Yes, indeed he has to stay on-topic in his writing. Some might call this developing a filter, so that all his thoughts are not blurted out... but rather are filtered through one or more mental questions, which he silently asks himself, such as: is this on-topic, how does this add to the current theme, who is the audience, what are some likely reactions/responses of the audience, etc.

Meanwhile, it may be possible to examine the works and sketch a brief rubric. This might begin with a matrix or spreadsheet consisting of 5 or so criteria, each given a value of 0-5 points (or 1-4, or 1-5, etc). For example:
- grammar/readability/use of full sentences (scale of 1-5 based on presence/absence of errors, style, etc)
- proper APA citation format (scale of 1-5 based on fidelity to APA format; Purdue Owl is one well-known authoritative resource for citation information)
- number of resources cited (scale of 1-5 depending on number of resources)
- development of theme (scale of 1-5 based on degree of coherency)
- original thought/analysis/synthesis/connections/conclusions (scale of 1-5 based on depth of insight articulated)

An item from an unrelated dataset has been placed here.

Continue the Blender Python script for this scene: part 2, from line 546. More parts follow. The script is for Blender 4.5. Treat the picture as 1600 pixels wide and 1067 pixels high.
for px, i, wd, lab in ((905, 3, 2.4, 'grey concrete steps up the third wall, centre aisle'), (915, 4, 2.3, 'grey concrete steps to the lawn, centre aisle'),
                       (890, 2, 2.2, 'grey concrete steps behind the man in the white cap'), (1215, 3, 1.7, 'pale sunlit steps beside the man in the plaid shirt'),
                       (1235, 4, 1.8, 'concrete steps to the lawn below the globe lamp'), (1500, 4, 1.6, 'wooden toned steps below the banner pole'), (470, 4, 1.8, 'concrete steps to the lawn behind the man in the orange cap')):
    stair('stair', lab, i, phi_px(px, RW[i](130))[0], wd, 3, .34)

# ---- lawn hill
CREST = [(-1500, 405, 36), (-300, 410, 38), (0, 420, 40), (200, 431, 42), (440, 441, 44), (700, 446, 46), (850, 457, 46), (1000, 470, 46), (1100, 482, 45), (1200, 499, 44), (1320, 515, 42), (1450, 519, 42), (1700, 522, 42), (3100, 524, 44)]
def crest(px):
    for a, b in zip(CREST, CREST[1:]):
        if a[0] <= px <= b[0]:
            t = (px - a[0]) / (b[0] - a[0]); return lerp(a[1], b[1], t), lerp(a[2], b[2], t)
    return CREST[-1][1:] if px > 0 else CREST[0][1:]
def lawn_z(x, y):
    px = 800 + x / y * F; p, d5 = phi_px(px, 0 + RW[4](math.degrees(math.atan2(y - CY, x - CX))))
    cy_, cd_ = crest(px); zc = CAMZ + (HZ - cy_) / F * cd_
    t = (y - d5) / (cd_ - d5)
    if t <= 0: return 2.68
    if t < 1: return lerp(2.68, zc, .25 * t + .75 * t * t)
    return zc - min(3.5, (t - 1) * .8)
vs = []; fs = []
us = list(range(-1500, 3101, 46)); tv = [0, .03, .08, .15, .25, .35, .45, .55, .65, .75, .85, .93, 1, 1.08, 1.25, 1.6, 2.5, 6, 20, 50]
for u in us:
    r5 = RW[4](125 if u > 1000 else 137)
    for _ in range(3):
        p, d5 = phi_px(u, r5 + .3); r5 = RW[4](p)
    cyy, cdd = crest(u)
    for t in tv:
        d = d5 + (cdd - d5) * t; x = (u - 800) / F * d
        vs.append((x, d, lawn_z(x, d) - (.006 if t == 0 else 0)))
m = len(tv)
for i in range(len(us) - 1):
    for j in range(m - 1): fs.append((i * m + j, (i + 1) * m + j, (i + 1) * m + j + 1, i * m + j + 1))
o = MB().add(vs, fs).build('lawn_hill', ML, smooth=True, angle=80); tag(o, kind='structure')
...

Something like this could be a simple checklist for your son to utilize as he writes, guiding him in his work. He may soon become adept in making up his own structures to guide himself.

After developing a sample rubric for this particular assignment which both you and your son see as reasonable, it may be possible to approach the teacher with the idea of a rubric as a "communication tool" to efficiently state expectations, as well as ease her grading/feedback burden (the time it takes for her to grade and provide feedback). The idea would not be to push for use of your particular rubric, but to offer it as an exemplar which she may adopt/adapt.

The rubric may also help the teacher keep the significance of your son's off-topic sentence in perspective; A 15 point deduction may have been disproportionate and harsh.